* [GIVEN INSTRUCTION] Nothing but the lines from the top of the data to the line holding "bpy.data.objects.remove(o)" should be printed, word for word and both ends included; leave the pictures out.

* [STORED DATA]
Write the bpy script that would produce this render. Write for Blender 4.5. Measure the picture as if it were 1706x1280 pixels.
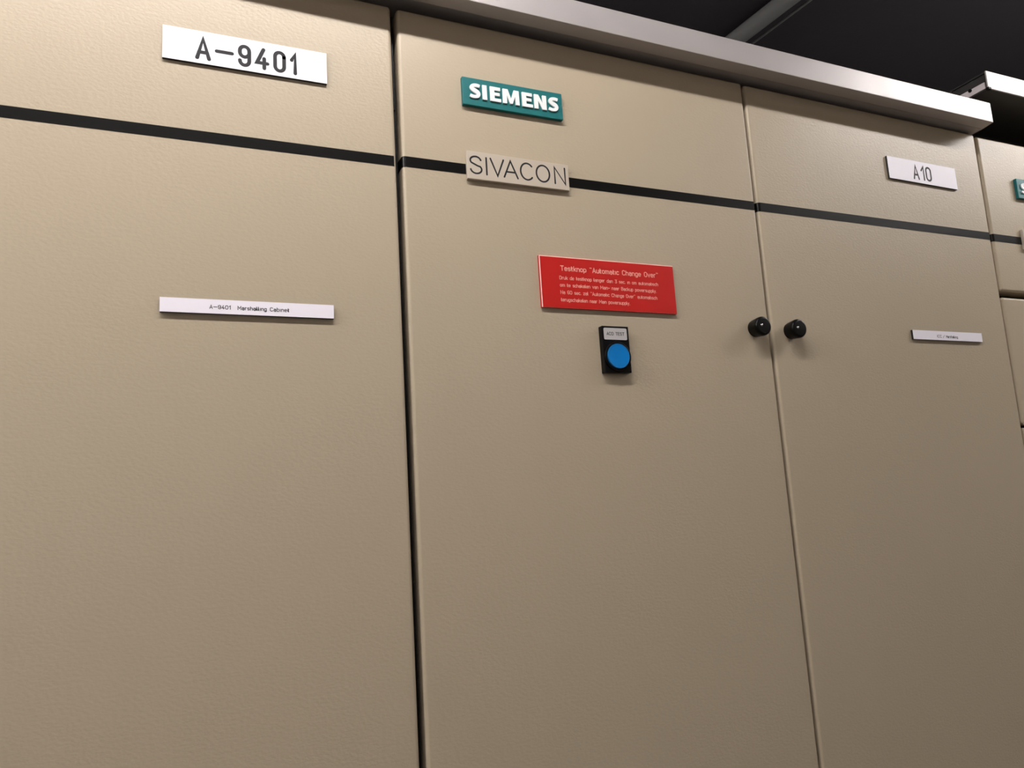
import bpy, bmesh, math
from mathutils import Vector, Matrix
C = bpy.context.scene.collection
SC = bpy.context.scene
for o in list(bpy.data.objects):
    bpy.data.objects.remove(o)

# ------------------------------------------------------------------ camera, world, exposure
H0 = 2.05                      # height of the black stripe (local z = 0) above the floor
yaw, pitch, roll = 0.4204143739842266, 0.15600022814991377, -0.0609162226386607
F = Vector((math.sin(yaw)*math.cos(pitch), math.cos(yaw)*math.cos(pitch), math.sin(pitch)))
r0 = Vector((math.cos(yaw), -math.sin(yaw), 0)); u0 = r0.cross(F)
Rv = math.cos(roll)*r0 + math.sin(roll)*u0
Uv = -math.sin(roll)*r0 + math.cos(roll)*u0
cam_d = bpy.data.cameras.new('camera'); cam = bpy.data.objects.new('camera', cam_d); C.objects.link(cam)
cam_d.sensor_fit = 'HORIZONTAL'; cam_d.sensor_width = 36.0
cam_d.lens = 36.0*1282.8443717/1706.0
cam_d.clip_start = 0.01
M = Matrix((( Rv.x, Uv.x, -F.x, -0.1780174), (Rv.y, Uv.y, -F.y, -0.6168917), (Rv.z, Uv.z, -F.z, H0-0.3095358), (0, 0, 0, 1)))
cam.matrix_world = M
SC.camera = cam

w = bpy.data.worlds.new('world'); SC.world = w; w.use_nodes = True
w.node_tree.nodes['Background'].inputs[0].default_value = (1.0, 0.95, 0.95, 1)
w.node_tree.nodes['Background'].inputs[1].default_value = 0.0
SC.view_settings.view_transform = 'Standard'
SC.view_settings.look = 'None'
SC.view_settings.exposure = 0.0
SC.view_settings.gamma = 1.0
SC.view_settings.use_curve_mapping = False
TUBE_POWER_A = 104.0
TUBE_POWER_B = 110.0
FILL_POWER_C = 215.0  # unseen fill tube, added to brighten from the left
LAMPS = [(-0.55, 0.20, TUBE_POWER_A), (1.04, 2.15, TUBE_POWER_B), (-2.00, -0.85, FILL_POWER_C)]     # x from, x to of each tube; the last is added fill
LAMP_Y, LAMP_Z = -0.43, 0.505

# ------------------------------------------------------------------ materials
def mat(name, col, rough=0.5, metal=0.0, spec=0.5):
    m = bpy.data.materials.new(name); m.use_nodes = True
    b = m.node_tree.nodes['Principled BSDF']
    b.inputs['Base Color'].default_value = (*col, 1)
    b.inputs['Roughness'].default_value = rough
    b.inputs['Metallic'].default_value = metal
    b.inputs['Specular IOR Level'].default_value = spec
    return m

def nodes(m): return m.node_tree.nodes, m.node_tree.links, m.node_tree.nodes['Principled BSDF']

def add_bump(m, scale, strength, dist, detail=2.0, stretch=(1, 1, 1)):
    n, l, b = nodes(m)
    tc = n.new('ShaderNodeTexCoord'); mp = n.new('ShaderNodeMapping'); mp.inputs['Scale'].default_value = stretch
    nz = n.new('ShaderNodeTexNoise'); nz.inputs['Scale'].default_value = scale; nz.inputs['Detail'].default_value = detail
    bp = n.new('ShaderNodeBump'); bp.inputs['Strength'].default_value = strength; bp.inputs['Distance'].default_value = dist
    l.new(tc.outputs['Object'], mp.inputs['Vector']); l.new(mp.outputs[0], nz.inputs['Vector'])
    l.new(nz.outputs['Fac'], bp.inputs['Height']); l.new(bp.outputs[0], b.inputs['Normal'])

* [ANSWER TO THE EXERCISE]
Write the bpy script that would produce this render. Write for Blender 4.5. Measure the picture as if it were 1706x1280 pixels.
import bpy, bmesh, math
from mathutils import Vector, Matrix
C = bpy.context.scene.collection
SC = bpy.context.scene
for o in list(bpy.data.objects):
    bpy.data.objects.remove(o)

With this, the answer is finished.